Russian Oil Sanctions Present New Challenges

The world heard it happen on February 24, 2022 — Russia invaded Ukraine and the explosions began. While the internet displayed its support for the war-stricken country in a bevy of blue and yellow posts, the ramifications of Vladimir Putin’s attack began to crawl and claw their way out into the rest of western civilization.

On March 8, 2022, President Joe Biden announced a formal ban on Russian oil imports — a move supported by both Democrats and Republicans that massively disrupted the global energy market. The hidden good news is the full ban does not begin until the end of 2022 to allow time for alternatives to be fleshed out as motorists deal with the 30% surge in oil prices.

A report authored by Robbie Orvis and released by Energy Innovation, a company dedicated to nonpartisan policy and technology, detailed the importance of electric vehicle incentives at this time.

“As a result of incentives for vehicle electrification, we find that by 2027, the amount of reduced U.S. demand for oil would be greater than the U.S. amount of Russian oil demand in 2021, with about half that being achieved within 36 months or in 2025,” Orvis said. “By 2030, the reduction would be more than double the 2021 demand for Russian oil.”

Orvis continued that the only way to be energy secure is to greatly eliminate the need and dependency on fossil fuels by leaning into renewable energy. But the question remains of how that will be achieved and to what degree the earth will feel the imminent impact of energy shifting.

The oft-ignored reality is that U.S. oil dependence on Russia’s imports is minimal, with Canada acting as the primary supplier for the world superpower. An even more interesting reality is that big oil companies are fully permitted to drill and provide oil — but they aren’t — not at the rate most countries need to prevent skyrocketing prices.

The other NATO countries are settling into a lack of a united front on how to handle oil sanctions. Despite that Ukrainian president Volodymyr Zelenskyy has called for an international boycott to support Ukraine as they defensively tackle the Russian invasion; several countries have voiced no immediate plans to cut off supplies.

But it is a ticking time bomb. Once one piece falls, the entire interconnected system will begin to crumble as the world’s third-largest liquid fuel supplier is cut off from exporting its primary resource.

President Biden’s boycott of Russian oil will prove to be more damning than initially thought even though the U.S. only receives about 3% of its crude oil imports from the world’s largest country. The extreme effect it will have on Europe will inherently affect the U.S. since it is a world market.

“Russia’s aggression has cost us all, and it’s no time for profiteering or price gouging,” President Biden said in his announcement. Despite his statement, the effects of price gouging are being felt worldwide, with gas rates at almost $6 a gallon in some places of the United States.

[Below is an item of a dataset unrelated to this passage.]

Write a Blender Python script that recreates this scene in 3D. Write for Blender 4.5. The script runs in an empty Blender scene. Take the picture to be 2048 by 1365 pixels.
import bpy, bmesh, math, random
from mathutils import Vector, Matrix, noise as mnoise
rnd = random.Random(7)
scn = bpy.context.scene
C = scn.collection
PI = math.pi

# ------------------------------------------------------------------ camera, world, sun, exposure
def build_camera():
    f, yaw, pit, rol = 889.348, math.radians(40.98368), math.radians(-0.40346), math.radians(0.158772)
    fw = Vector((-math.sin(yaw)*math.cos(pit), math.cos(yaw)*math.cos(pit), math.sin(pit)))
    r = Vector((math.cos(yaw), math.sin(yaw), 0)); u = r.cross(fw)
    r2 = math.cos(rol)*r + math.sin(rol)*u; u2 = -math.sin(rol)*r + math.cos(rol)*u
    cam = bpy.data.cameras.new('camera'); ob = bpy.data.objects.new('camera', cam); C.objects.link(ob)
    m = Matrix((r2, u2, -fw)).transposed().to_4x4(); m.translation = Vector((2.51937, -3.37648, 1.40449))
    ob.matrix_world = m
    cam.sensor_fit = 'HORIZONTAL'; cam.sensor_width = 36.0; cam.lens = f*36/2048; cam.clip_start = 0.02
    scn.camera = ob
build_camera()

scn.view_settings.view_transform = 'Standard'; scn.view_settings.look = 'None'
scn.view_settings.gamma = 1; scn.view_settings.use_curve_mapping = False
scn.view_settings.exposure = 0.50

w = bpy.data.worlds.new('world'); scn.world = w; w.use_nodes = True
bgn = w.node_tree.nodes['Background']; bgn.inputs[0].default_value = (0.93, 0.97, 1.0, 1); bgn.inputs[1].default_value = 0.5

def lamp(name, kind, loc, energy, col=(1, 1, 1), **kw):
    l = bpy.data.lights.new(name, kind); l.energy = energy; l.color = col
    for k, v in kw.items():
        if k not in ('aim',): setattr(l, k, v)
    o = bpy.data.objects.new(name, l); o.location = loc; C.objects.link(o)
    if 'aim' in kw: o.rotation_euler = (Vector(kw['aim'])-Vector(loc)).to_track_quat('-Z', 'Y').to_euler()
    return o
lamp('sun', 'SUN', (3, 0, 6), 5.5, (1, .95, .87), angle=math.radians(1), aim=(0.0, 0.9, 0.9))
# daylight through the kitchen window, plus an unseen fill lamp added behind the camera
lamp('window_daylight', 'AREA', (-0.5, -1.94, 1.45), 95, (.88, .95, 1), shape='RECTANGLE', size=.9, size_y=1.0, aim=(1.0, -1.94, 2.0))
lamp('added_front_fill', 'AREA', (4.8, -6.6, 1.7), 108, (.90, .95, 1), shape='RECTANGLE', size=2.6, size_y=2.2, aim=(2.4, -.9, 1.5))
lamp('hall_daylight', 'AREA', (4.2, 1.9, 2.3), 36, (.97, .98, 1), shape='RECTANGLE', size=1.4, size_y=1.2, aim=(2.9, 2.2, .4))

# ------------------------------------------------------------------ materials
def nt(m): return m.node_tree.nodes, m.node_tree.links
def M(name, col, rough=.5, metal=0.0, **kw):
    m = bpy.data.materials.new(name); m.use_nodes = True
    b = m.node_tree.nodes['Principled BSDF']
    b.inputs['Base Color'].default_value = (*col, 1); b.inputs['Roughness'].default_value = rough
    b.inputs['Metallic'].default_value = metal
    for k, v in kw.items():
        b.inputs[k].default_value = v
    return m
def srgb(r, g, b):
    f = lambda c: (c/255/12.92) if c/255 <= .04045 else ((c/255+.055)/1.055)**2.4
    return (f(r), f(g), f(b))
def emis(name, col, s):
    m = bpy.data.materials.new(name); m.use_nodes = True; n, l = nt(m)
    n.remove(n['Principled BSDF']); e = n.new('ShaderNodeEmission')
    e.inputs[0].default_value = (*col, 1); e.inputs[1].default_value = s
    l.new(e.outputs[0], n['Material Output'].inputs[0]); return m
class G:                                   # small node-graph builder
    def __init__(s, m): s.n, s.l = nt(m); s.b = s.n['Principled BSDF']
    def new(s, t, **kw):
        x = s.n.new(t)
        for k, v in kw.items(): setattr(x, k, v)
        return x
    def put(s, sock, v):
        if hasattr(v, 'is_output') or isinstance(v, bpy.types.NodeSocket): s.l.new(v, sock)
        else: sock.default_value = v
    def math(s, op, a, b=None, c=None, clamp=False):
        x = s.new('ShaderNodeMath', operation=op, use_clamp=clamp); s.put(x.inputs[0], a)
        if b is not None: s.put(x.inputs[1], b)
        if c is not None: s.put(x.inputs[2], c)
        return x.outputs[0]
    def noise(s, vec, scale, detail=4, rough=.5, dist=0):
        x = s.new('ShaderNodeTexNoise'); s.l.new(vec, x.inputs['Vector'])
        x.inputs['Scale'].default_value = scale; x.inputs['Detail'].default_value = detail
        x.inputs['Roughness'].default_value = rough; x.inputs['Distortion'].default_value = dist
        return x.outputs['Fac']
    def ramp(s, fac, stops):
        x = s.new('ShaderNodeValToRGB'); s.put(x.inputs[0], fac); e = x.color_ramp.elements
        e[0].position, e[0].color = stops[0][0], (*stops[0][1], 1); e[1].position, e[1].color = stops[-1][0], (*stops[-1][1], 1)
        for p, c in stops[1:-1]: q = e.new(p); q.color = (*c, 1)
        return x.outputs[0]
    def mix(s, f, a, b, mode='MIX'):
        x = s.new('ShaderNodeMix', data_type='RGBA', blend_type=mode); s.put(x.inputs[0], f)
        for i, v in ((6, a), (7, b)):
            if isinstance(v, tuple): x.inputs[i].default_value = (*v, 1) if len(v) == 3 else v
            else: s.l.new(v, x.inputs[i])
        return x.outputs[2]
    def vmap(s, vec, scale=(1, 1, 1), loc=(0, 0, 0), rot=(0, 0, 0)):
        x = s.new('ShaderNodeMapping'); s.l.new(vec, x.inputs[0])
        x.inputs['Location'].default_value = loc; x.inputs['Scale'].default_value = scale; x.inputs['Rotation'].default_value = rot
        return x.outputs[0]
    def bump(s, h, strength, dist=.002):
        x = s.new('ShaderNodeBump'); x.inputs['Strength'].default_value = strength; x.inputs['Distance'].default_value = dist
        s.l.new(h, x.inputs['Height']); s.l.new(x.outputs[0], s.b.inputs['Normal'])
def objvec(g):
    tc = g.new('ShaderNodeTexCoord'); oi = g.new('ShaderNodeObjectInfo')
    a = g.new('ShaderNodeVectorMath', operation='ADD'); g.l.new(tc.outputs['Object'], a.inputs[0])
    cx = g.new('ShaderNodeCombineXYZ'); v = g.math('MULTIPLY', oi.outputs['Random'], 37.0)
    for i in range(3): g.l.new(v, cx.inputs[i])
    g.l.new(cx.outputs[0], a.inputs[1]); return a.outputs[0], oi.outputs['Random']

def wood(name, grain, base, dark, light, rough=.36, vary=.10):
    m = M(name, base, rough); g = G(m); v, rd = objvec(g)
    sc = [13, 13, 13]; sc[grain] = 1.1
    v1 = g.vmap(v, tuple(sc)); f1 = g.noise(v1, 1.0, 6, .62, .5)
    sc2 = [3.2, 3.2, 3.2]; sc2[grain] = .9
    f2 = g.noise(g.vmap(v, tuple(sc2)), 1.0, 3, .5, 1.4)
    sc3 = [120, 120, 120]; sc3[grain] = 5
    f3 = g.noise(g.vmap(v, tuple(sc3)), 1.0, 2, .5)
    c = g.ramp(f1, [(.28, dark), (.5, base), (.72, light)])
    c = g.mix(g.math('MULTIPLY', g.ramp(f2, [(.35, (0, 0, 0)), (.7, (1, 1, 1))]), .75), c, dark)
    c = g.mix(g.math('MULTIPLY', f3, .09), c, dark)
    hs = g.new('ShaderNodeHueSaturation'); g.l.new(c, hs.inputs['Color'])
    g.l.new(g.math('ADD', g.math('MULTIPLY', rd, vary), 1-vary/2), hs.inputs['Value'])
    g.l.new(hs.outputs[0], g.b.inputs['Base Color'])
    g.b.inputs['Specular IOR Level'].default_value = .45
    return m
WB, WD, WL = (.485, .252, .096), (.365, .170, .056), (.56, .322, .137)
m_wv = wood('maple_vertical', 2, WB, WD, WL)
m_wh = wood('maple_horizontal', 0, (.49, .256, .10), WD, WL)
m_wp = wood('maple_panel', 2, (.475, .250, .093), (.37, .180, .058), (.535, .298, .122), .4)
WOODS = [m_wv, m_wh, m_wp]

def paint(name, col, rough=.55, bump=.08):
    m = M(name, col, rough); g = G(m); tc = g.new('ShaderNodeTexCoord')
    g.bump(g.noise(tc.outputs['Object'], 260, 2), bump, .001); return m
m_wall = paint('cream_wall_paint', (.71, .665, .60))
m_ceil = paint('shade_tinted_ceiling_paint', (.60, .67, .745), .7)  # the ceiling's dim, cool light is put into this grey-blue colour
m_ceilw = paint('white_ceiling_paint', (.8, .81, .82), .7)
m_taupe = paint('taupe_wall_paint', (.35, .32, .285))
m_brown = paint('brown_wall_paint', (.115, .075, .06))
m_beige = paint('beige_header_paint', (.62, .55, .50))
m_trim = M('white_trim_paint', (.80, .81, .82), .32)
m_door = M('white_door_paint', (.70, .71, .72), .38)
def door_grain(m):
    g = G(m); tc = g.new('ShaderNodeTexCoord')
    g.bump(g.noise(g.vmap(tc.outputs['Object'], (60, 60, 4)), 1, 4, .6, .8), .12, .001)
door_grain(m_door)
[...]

While the world begins to scramble for new and renewable resources, the impact of increased prices will be temporary but impactful. Unfortunately, the most immediate answer lies in relying on fossil fuels and expanding the reserves as renewable technologies are still in development. The silver lining is that green initiatives are being ramped up to combat the reliance on crude oils and other fossil fuels.

Enter President Biden’s Build Back Better initiative.

Massachusetts senator Democrat Ed Markey called for a continued ban on Russian oil and passing the climate portion of Build Back Better. The initiative would see $555 billion in spending over ten years to cut greenhouse gas emissions in half by 2030 through tax incentives for low-emission and renewable energy sources.

Some of the investments into renewable power would include solar panels, wind, nuclear energies, and an electric vehicle tax credit of up to $12,500. This action would just be the beginning of the pledge by world leaders to cut emissions and keep global temperatures from rising above 1.5 degrees Celsius as called for by the 2015 Paris Accord.

“In the long run, the way to avoid high gas prices is to speed up – not slow down – our transition to a clean energy future,” written in a fact sheet released by the White House on March 8. “We cannot drill our way out of dependence on a global commodity controlled in part by foreign nations and their leaders, including Putin. The only way to eliminate Putin’s and every other producing country’s ability to use oil as an economic weapon, is to reduce our dependency on oil.  So, even as President Biden does everything in his power in the short term to make sure we can readily access the oil and gas necessary to protect American consumers and allied countries– including through greater U.S. domestic production that is expected to hit record highs next year – this crisis reinforces our resolve to make America truly energy independent, which means reducing our dependence on fossil fuels. This is a shared goal with our European allies, that we will work together to achieve.”